De l’illusion et de la lanterne.

Si les hommes pouvaient voir le succès de leurs espérances garanties sans aléas ni à-coups du hasard, si le sort leur était toujours favorable par une trame assurée, si les conséquences de leurs projets étaient lisiblement écrites quelque part, ils n’auraient pas besoin de s’interroger sans cesse de l’avenir et ses équations à centaines d’inconnues ; de sorte qu’il n’y aurait dans toute la vie plus de place pour le doute et l’habitude de redouter les crochets de la fortune. Une lanterne éclairerait d’une lumière basse la trace à venir, en captant les feux passés du jour. Et la nature des jours à venir en serait bien assurée, et les hommes heureusement soulagés.

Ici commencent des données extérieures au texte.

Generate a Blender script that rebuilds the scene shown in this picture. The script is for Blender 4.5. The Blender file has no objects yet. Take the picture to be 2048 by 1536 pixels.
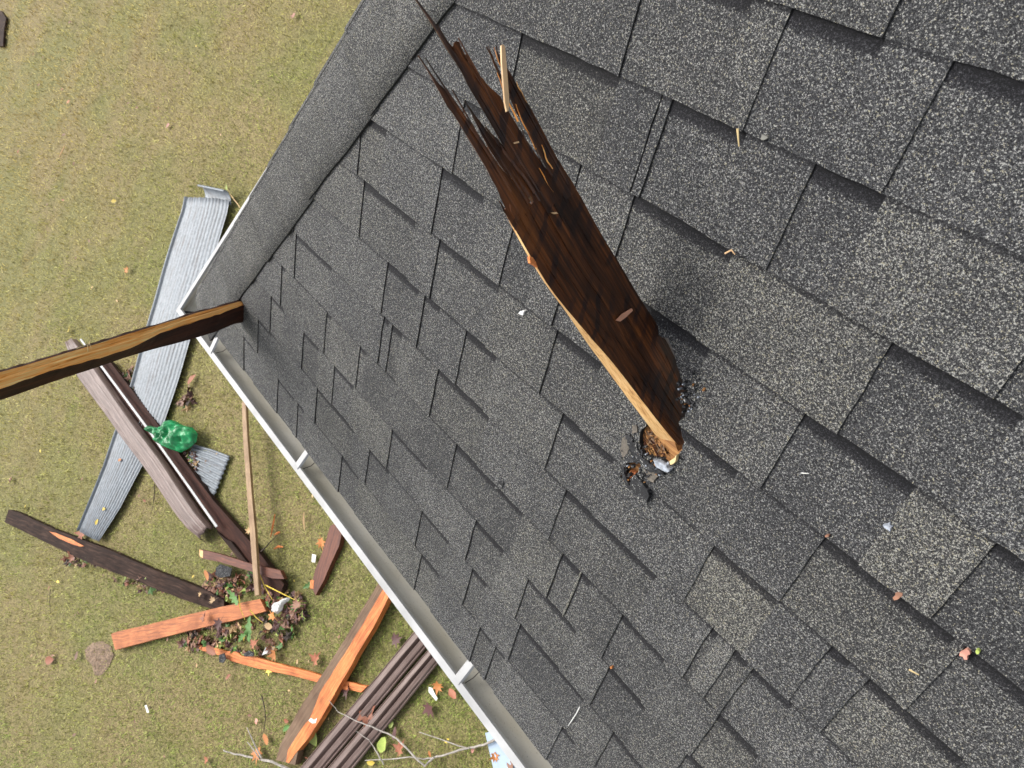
import bpy, bmesh, math, random
import numpy as np
from mathutils import Vector, Matrix, noise as mnoise

random.seed(7); rng = np.random.default_rng(7)
C = bpy.context.scene.collection
SC = bpy.context.scene

# ---------------------------------------------------------------- camera
F = 1420.0                                   # focal length in photo pixels (2048 wide)
CAM = Vector((0.48427606, -0.42345414, 0.75087326))
AX = (Vector((0.62829918, 0.58330395, -0.51477824)),       # image right, in the world
      Vector((0.55468715, -0.79983912, -0.2293023)),       # image down
      Vector((-0.54549272, -0.14147042, -0.82608947)))     # view direction
cam_d = bpy.data.cameras.new('camera'); cam = bpy.data.objects.new('camera', cam_d); C.objects.link(cam)
rot = Matrix((AX[0], -AX[1], -AX[2])).transposed()
cam.matrix_world = Matrix.Translation(CAM) @ rot.to_4x4()
cam_d.sensor_width = 36; cam_d.lens = F / 2048 * 36
cam_d.clip_start = 0.02; cam_d.clip_end = 500
cam_d.dof.use_dof = True; cam_d.dof.focus_distance = 1.35; cam_d.dof.aperture_fstop = 13
SC.camera = cam

# ---------------------------------------------------------------- light
SUN = Vector((-0.56, -0.16, 0.78)).normalized()
w = bpy.data.worlds.new('World'); SC.world = w; w.use_nodes = True
nt = w.node_tree; bg = nt.nodes['Background']
sky = nt.nodes.new('ShaderNodeTexSky'); sky.sky_type = 'NISHITA'; sky.sun_disc = False
sky.sun_elevation = math.asin(SUN.z); sky.sun_rotation = math.atan2(SUN.x, SUN.y) % (2 * math.pi)
sky.dust_density = 4.0; sky.air_density = 1.0; sky.ozone_density = 0.6
hs = nt.nodes.new('ShaderNodeHueSaturation'); hs.inputs['Saturation'].default_value = 0.30
nt.links.new(sky.outputs[0], hs.inputs['Color']); nt.links.new(hs.outputs[0], bg.inputs['Color'])
bg.inputs['Strength'].default_value = 0.13
sd = bpy.data.lights.new('sun', 'SUN'); sd.energy = 1.5; sd.angle = math.radians(32); sd.color = (1, .95, .88)
so = bpy.data.objects.new('sun', sd); C.objects.link(so); so.rotation_euler = SUN.to_track_quat('Z', 'Y').to_euler()
SC.view_settings.view_transform = 'Standard'; SC.view_settings.look = 'None'
SC.view_settings.gamma = 1; SC.view_settings.use_curve_mapping = False
SC.view_settings.exposure = 0.95

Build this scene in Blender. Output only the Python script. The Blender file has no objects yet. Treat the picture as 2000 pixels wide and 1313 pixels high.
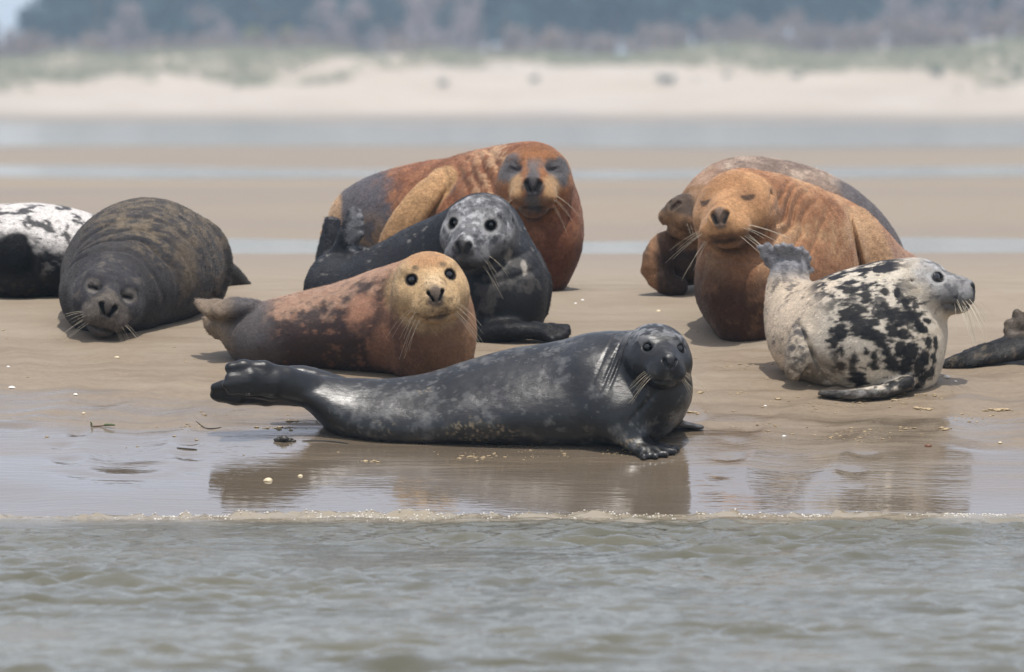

Mais rien de tout cela n’est réalisé comme ils le voudraient, et chaque seconde de leur existence ne sait préjuger des suites que va occasionner la suivante : ainsi, ils inventent toute sorte de travers à la destinée, et ne peuvent qu’imaginer des alternatives à cette désespérante condition qui les opprime, entrouvrant des fenêtres latérales par où brille l’éclat des superstitions et des croyances, pour les soulager de ce cruel balancement entre la peur de la vérité et la crainte de l’erreur. Ils attrapent en aveugles toutes sortes de lueurs et de reflets, qui les affolent et les séduisent tels des alucites à la tombée du jour. La lanterne est restée vide dans les feux du soir. C’est pourquoi les hommes se consument à ce point dans la passion de croire n’importe quoi.